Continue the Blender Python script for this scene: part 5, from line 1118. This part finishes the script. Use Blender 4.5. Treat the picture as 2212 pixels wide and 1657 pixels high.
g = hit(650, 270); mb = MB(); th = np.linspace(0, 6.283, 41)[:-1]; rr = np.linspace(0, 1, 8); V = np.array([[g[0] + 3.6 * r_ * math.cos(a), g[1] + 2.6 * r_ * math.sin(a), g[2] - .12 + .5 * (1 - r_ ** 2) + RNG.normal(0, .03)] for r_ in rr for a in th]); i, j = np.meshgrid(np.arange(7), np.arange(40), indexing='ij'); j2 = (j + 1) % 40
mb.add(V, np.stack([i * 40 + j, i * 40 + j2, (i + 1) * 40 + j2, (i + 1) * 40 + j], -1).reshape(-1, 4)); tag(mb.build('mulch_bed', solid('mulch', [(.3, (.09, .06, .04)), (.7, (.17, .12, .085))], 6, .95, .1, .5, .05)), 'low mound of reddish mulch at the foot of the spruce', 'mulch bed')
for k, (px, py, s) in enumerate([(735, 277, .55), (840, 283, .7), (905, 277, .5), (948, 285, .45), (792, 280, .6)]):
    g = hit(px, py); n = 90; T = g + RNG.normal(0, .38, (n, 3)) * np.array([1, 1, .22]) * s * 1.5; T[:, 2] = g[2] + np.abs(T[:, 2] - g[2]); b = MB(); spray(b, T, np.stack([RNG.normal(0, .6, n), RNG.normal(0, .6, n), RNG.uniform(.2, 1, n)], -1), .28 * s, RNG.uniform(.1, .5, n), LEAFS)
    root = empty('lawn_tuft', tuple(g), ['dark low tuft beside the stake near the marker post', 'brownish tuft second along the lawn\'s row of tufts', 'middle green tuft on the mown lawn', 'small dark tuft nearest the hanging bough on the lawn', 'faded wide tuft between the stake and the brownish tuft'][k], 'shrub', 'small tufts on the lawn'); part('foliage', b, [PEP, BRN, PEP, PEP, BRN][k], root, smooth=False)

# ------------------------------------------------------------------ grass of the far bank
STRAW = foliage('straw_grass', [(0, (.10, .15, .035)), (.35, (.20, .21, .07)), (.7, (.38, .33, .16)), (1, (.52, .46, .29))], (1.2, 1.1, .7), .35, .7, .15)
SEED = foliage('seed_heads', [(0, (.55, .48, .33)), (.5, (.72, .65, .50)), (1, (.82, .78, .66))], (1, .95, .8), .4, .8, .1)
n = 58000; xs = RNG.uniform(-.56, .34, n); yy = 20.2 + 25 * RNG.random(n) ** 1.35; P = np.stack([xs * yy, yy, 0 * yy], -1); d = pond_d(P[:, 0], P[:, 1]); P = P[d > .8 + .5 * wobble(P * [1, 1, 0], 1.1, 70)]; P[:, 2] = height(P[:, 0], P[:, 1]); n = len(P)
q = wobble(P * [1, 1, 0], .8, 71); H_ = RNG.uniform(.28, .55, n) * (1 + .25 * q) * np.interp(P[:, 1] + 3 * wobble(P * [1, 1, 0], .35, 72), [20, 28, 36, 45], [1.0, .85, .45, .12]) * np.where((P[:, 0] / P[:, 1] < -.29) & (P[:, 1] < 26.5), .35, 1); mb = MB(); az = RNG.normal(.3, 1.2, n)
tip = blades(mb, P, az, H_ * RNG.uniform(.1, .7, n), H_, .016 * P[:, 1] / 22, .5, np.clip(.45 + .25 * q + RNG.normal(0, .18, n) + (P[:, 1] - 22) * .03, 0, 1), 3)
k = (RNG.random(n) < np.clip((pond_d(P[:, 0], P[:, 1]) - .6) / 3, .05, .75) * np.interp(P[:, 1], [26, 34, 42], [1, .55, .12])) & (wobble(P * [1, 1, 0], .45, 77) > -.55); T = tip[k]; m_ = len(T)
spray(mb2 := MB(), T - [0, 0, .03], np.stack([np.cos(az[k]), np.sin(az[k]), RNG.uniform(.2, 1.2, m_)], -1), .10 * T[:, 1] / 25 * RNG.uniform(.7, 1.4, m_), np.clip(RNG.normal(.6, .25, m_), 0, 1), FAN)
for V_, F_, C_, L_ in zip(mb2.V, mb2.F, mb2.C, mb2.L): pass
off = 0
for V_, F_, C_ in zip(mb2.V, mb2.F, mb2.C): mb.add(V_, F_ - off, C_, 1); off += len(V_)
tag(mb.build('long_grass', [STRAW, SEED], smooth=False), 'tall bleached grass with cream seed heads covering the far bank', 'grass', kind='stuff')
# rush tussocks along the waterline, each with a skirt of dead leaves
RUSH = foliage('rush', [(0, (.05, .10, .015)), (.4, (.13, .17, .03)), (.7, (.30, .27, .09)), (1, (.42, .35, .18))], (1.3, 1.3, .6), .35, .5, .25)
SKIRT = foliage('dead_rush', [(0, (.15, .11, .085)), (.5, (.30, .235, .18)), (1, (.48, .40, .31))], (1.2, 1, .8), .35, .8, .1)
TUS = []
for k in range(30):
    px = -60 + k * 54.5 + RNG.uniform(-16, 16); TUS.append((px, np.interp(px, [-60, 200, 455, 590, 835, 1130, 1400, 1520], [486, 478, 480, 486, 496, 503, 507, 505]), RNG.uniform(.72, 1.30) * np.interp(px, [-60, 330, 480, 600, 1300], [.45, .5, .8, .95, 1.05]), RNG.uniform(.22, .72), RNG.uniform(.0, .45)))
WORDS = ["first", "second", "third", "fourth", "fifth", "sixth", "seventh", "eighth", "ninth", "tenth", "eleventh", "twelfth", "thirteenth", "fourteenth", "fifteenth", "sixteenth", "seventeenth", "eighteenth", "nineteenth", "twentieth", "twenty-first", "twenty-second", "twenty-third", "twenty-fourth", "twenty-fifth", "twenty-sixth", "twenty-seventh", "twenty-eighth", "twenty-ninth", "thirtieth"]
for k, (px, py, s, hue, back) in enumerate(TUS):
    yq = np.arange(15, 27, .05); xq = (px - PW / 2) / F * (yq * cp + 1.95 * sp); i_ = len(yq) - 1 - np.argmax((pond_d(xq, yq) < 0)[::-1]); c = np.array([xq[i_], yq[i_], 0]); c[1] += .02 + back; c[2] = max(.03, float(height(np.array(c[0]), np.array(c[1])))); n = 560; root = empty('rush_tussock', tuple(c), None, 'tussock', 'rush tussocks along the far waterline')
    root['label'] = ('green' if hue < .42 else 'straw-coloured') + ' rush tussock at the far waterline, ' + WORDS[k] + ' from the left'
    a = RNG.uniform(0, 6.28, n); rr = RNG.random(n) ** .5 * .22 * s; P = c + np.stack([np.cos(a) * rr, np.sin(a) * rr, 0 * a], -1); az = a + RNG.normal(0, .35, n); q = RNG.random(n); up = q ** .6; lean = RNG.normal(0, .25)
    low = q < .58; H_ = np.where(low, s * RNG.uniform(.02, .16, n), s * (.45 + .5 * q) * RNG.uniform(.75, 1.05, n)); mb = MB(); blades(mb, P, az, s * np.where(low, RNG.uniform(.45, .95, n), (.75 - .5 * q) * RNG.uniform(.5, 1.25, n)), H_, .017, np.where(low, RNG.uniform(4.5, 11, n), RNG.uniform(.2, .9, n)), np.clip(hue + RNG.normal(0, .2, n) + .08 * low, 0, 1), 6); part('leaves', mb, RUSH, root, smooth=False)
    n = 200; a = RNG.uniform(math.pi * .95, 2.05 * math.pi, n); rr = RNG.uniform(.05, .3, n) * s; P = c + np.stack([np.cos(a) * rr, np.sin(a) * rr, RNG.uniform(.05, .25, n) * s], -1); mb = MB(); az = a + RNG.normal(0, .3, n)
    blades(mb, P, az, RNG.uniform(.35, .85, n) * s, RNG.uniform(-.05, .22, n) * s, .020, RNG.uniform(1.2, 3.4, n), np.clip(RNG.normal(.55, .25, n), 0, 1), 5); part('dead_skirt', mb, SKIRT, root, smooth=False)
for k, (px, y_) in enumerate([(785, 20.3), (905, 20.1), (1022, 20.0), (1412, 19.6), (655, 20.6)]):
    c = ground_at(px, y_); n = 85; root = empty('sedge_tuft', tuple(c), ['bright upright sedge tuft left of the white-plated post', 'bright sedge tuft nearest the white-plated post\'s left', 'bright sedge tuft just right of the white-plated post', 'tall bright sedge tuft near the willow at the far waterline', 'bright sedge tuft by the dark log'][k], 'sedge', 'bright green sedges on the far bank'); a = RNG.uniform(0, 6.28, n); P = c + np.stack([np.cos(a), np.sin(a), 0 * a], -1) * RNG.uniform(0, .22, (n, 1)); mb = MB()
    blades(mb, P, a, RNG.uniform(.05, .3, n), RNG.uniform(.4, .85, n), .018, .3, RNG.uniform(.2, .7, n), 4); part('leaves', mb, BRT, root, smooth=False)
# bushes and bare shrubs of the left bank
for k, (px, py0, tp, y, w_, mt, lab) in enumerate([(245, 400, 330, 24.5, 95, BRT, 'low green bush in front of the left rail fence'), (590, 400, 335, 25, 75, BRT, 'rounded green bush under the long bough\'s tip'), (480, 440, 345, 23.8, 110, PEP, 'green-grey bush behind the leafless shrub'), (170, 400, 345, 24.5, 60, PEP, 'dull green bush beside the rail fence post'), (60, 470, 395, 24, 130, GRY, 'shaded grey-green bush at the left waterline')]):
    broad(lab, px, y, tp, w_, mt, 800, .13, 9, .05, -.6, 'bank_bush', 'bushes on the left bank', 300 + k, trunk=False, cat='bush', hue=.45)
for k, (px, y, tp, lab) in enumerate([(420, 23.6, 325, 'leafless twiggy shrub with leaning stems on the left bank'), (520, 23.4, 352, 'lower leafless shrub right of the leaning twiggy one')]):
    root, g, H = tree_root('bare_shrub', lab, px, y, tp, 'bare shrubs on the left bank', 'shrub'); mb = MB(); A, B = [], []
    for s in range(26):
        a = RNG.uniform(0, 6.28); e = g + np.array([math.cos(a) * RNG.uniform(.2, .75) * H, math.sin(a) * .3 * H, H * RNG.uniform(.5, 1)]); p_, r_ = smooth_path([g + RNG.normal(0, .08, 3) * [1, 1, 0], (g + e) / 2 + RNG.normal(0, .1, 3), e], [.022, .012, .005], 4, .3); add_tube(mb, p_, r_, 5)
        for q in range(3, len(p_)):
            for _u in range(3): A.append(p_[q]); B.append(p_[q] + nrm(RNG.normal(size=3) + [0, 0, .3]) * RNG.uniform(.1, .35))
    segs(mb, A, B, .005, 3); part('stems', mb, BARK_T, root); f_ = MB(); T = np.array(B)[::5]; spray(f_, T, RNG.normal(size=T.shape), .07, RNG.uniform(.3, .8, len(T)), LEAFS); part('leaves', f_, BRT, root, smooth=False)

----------

Goal:
Write out exactly, please, the lines beginning at the start of the material and ending with the line that holds "root = empty('lawn_tuft', tuple(g), ['dark", both included.

Result of this exercise:
Continue the Blender Python script for this scene: part 5, from line 1118. This part finishes the script. Use Blender 4.5. Treat the picture as 2212 pixels wide and 1657 pixels high.
g = hit(650, 270); mb = MB(); th = np.linspace(0, 6.283, 41)[:-1]; rr = np.linspace(0, 1, 8); V = np.array([[g[0] + 3.6 * r_ * math.cos(a), g[1] + 2.6 * r_ * math.sin(a), g[2] - .12 + .5 * (1 - r_ ** 2) + RNG.normal(0, .03)] for r_ in rr for a in th]); i, j = np.meshgrid(np.arange(7), np.arange(40), indexing='ij'); j2 = (j + 1) % 40
mb.add(V, np.stack([i * 40 + j, i * 40 + j2, (i + 1) * 40 + j2, (i + 1) * 40 + j], -1).reshape(-1, 4)); tag(mb.build('mulch_bed', solid('mulch', [(.3, (.09, .06, .04)), (.7, (.17, .12, .085))], 6, .95, .1, .5, .05)), 'low mound of reddish mulch at the foot of the spruce', 'mulch bed')
for k, (px, py, s) in enumerate([(735, 277, .55), (840, 283, .7), (905, 277, .5), (948, 285, .45), (792, 280, .6)]):
    g = hit(px, py); n = 90; T = g + RNG.normal(0, .38, (n, 3)) * np.array([1, 1, .22]) * s * 1.5; T[:, 2] = g[2] + np.abs(T[:, 2] - g[2]); b = MB(); spray(b, T, np.stack([RNG.normal(0, .6, n), RNG.normal(0, .6, n), RNG.uniform(.2, 1, n)], -1), .28 * s, RNG.uniform(.1, .5, n), LEAFS)
    root = empty('lawn_tuft', tuple(g), ['dark low tuft beside the stake near the marker post', 'brownish tuft second along the lawn\'s row of tufts', 'middle green tuft on the mown lawn', 'small dark tuft nearest the hanging bough on the lawn', 'faded wide tuft between the stake and the brownish tuft'][k], 'shrub', 'small tufts on the lawn'); part('foliage', b, [PEP, BRN, PEP, PEP, BRN][k], root, smooth=False)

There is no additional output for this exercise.